By DPA,
Brussels : The problem with trying to understand European Union (EU) jargon is that half the time you need a political dictionary, and the other half you need a map.
It sometimes seems that half of the EU’s main policies were named after the cities in which they were created. The problem is that the nicknames almost never come with footnotes, leaving the unsuspecting visitor drowning in a sea of place-names.
Here, therefore, is a brief dictionary of the EU’s more obscure place-names, and an explanation of the processes they refer to. Barcelona is best known in the EU as the place where European, North African and Middle Eastern leaders met in November 1995 to try and improve their often-strained relationship.

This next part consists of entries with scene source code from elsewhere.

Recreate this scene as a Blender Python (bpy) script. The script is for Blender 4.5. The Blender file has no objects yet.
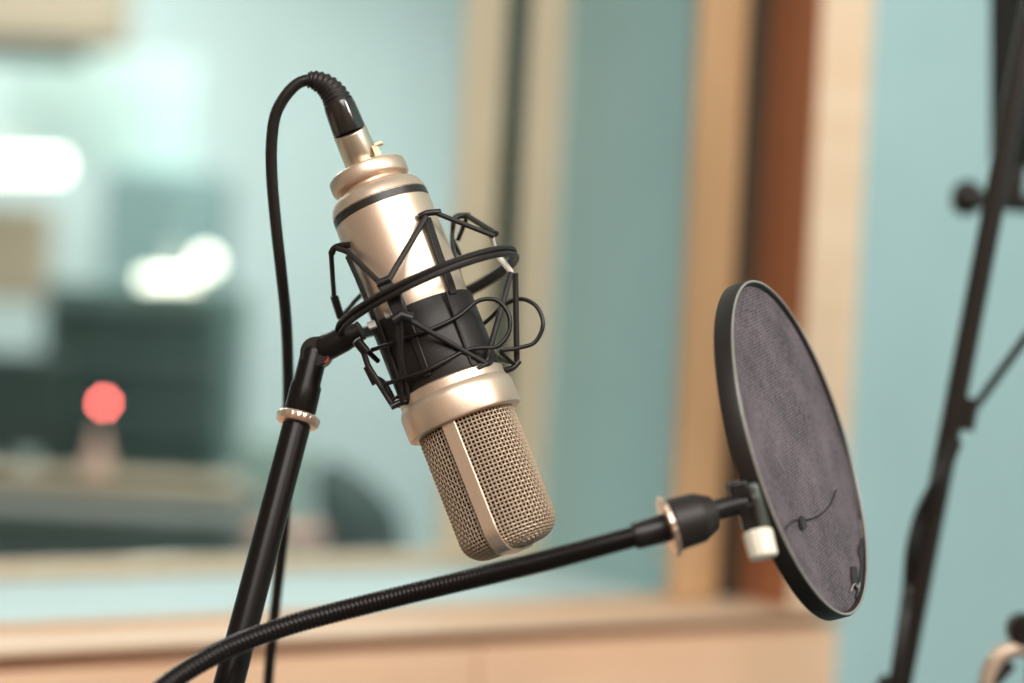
import bpy, math, random
from math import sin, cos, pi, radians as R
from mathutils import Vector as V, Matrix as M
random.seed(7)
sc = bpy.context.scene
COL = sc.collection

# ------------------------------------------------------------------ camera
FPX = 1024 * 70 / 36
CAMP = V((0, 0, 1.35))
CAMR = M.Rotation(R(88.8), 4, 'X') @ M.Rotation(R(3.0), 4, 'Z')
CAM = M.Translation(CAMP) @ CAMR
cd = bpy.data.cameras.new('camera'); cam = bpy.data.objects.new('camera', cd); COL.objects.link(cam)
cam.matrix_world = CAM
cd.lens = 70; cd.sensor_width = 36; cd.clip_start = .05; cd.clip_end = 60
cd.dof.use_dof = True; cd.dof.focus_distance = 1.05; cd.dof.aperture_fstop = 2.1; cd.dof.aperture_blades = 9
sc.camera = cam
D = 1.07; K = D / FPX                      # metres per photo pixel at the microphone

def at(px, py, d=D):                       # a point of the place seen at that pixel, d metres deep
    return CAM @ V(((px - 512) / FPX * d, -(py - 341.5) / FPX * d, -d))

# wall frame: u runs right along the studio window wall, n goes into it
A32 = R(32)
U = V((cos(A32), sin(A32), 0)); N = V((-sin(A32), cos(A32), 0))
WM = M(((U.x, N.x, 0, 0), (U.y, N.y, 0, 0), (0, 0, 1, 0), (0, 0, 0, 1)))

# ------------------------------------------------------------------ world, lights, exposure
w = bpy.data.worlds.new('world'); sc.world = w; w.use_nodes = True
w.node_tree.nodes['Background'].inputs[0].default_value = (.85, .93, .95, 1)
w.node_tree.nodes['Background'].inputs[1].default_value = .3
sc.view_settings.view_transform = 'Standard'; sc.view_settings.look = 'None'
sc.view_settings.gamma = 1; sc.view_settings.use_curve_mapping = False
sc.view_settings.exposure = 0.0

def area(name, loc, target, size, power, col, sy=None):
    l = bpy.data.lights.new(name, 'AREA'); l.energy = power; l.color = col
    l.shape = 'RECTANGLE'; l.size = size; l.size_y = sy or size
    o = bpy.data.objects.new(name, l); COL.objects.link(o)
    o.location = loc; o.rotation_euler = (V(target) - V(loc)).to_track_quat('-Z', 'Y').to_euler()
    return o
area('key_light', (1.2, .2, 2.3), (.1, 1.3, 1.2), .45, 21, (1, .93, .84))
area('booth_ceiling_light', WM @ V((.0, -.35, 2.62)), WM @ V((.3, .2, 0)), 1.6, 78, (1, .97, .93))
area('control_room_light', WM @ V((1.5, 3.6, 2.62)), WM @ V((1.5, 3.6, 0)), 2.6, 120, (1, 1, .985))

# ------------------------------------------------------------------ materials
def mat(name, col, rough=.5, metal=0, noise=None, bump=0, spec=.5, emit=None, coat=0, scale=40, stretch=(1, 1, 1)):
    m = bpy.data.materials.new(name); m.use_nodes = True; nt = m.node_tree; b = nt.nodes['Principled BSDF']
    b.inputs['Base Color'].default_value = (*col, 1); b.inputs['Roughness'].default_value = rough
    b.inputs['Metallic'].default_value = metal; b.inputs['Specular IOR Level'].default_value = spec
    b.inputs['Coat Weight'].default_value = coat
    if emit:
        b.inputs['Emission Color'].default_value = (*emit[0], 1); b.inputs['Emission Strength'].default_value = emit[1]
    if noise or bump:
        tc = nt.nodes.new('ShaderNodeTexCoord'); mp = nt.nodes.new('ShaderNodeMapping'); n = nt.nodes.new('ShaderNodeTexNoise')
        mp.inputs['Scale'].default_value = stretch; n.inputs['Scale'].default_value = scale; n.inputs['Detail'].default_value = 4
        nt.links.new(tc.outputs['Object'], mp.inputs[0]); nt.links.new(mp.outputs[0], n.inputs['Vector'])
        if noise:
            r = nt.nodes.new('ShaderNodeValToRGB'); nt.links.new(n.outputs['Fac'], r.inputs[0])
            r.color_ramp.elements[0].position = .3; r.color_ramp.elements[1].position = .7
            r.color_ramp.elements[0].color = (*noise, 1); r.color_ramp.elements[1].color = (*col, 1)
            nt.links.new(r.outputs[0], b.inputs['Base Color'])
        if bump:
            bp = nt.nodes.new('ShaderNodeBump'); bp.inputs['Strength'].default_value = bump; bp.inputs['Distance'].default_value = .001
            nt.links.new(n.outputs['Fac'], bp.inputs['Height']); nt.links.new(bp.outputs[0], b.inputs['Normal'])
    return m

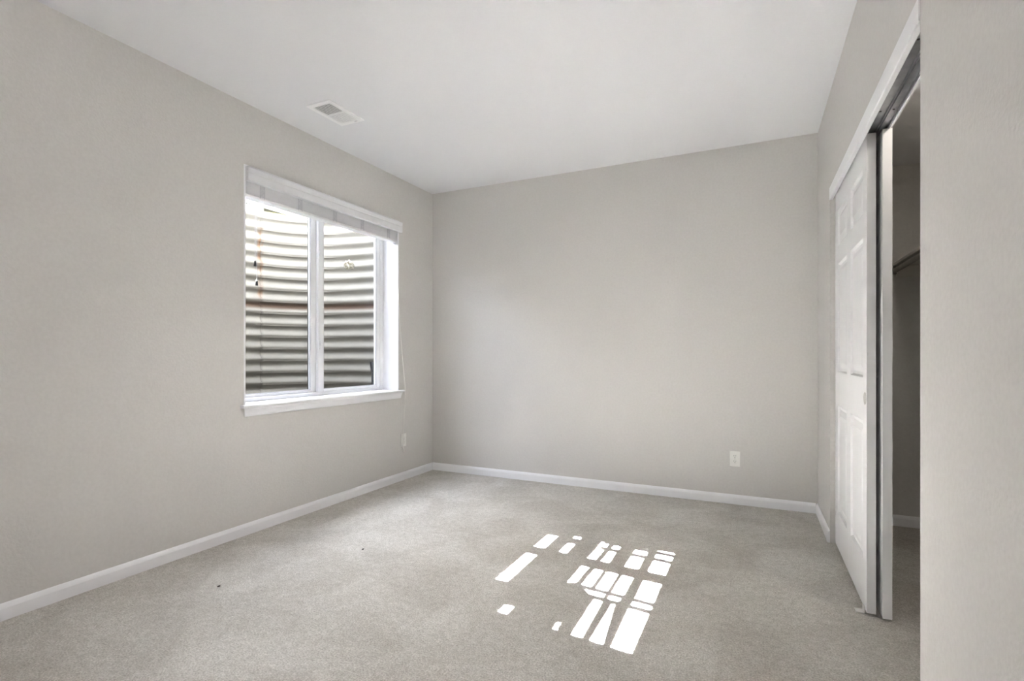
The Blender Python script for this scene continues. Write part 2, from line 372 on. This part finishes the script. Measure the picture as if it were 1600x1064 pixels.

The result was the “Barcelona process”, by which the EU tried to boost trade and political ties with its Mediterranean neighbours while urging them to do more for human rights and regional peace.
The process seldom made headlines until early 2007, when French President Nicolas Sarkozy proposed scrapping it and creating a much more sweeping “Mediterranean Union” modelled on the EU.
EU members without a Mediterranean coastline blocked the idea, but allowed Sarkozy to launch on July 13 a watered-down version catchily titled the “Barcelona process: union for the Mediterranean.”
Copenhagen: Denmark’s capital has become EU code for the set of standards which countries have to meet if they want to join the bloc.
The “Copenhagen criteria”, adopted in June 1993, say that a state should be able to preserve democracy and human rights, have a market economy and accept the EU’s “obligations and intent”, such as peace.
Over the last year, the criteria have most often been mentioned in the context of EU hopefuls Macedonia, Serbia and Turkey, all of whom have been accused by critics of falling short in key areas.
Dublin: famous for its literary giants, its dark beer and its distressing tendency to reject EU treaties, “Dublin,” in EU circles, is a term used when talking about refugees.
The “Dublin convention”, which came into force in 1997, is aimed at streamlining the way EU member states deal with refugees and, in particular, deciding where each applicant should be dealt with. With the current French presidency of the bloc pushing for an EU “pact” on migration, Dublin is usually referred to when member states want to accuse one another of not doing enough for refugees.
The Hague is famous as the home of various international courts, all of which tend to be nicknamed “the Hague tribunal”.
The one the EU refers to most often at present is the International Criminal Tribunal for the former Yugoslavia (ICTY), set up by the UN in 1993 to deal with the atrocities committed in the separatist Balkan wars of the 1990s.
While not an EU body, ICTY regularly features in EU meetings because the Dutch government has vetoed any kind of EU rapprochement with Serbia until ICTY’s chief prosecutor rules that the Belgrade government is cooperating fully with his organization.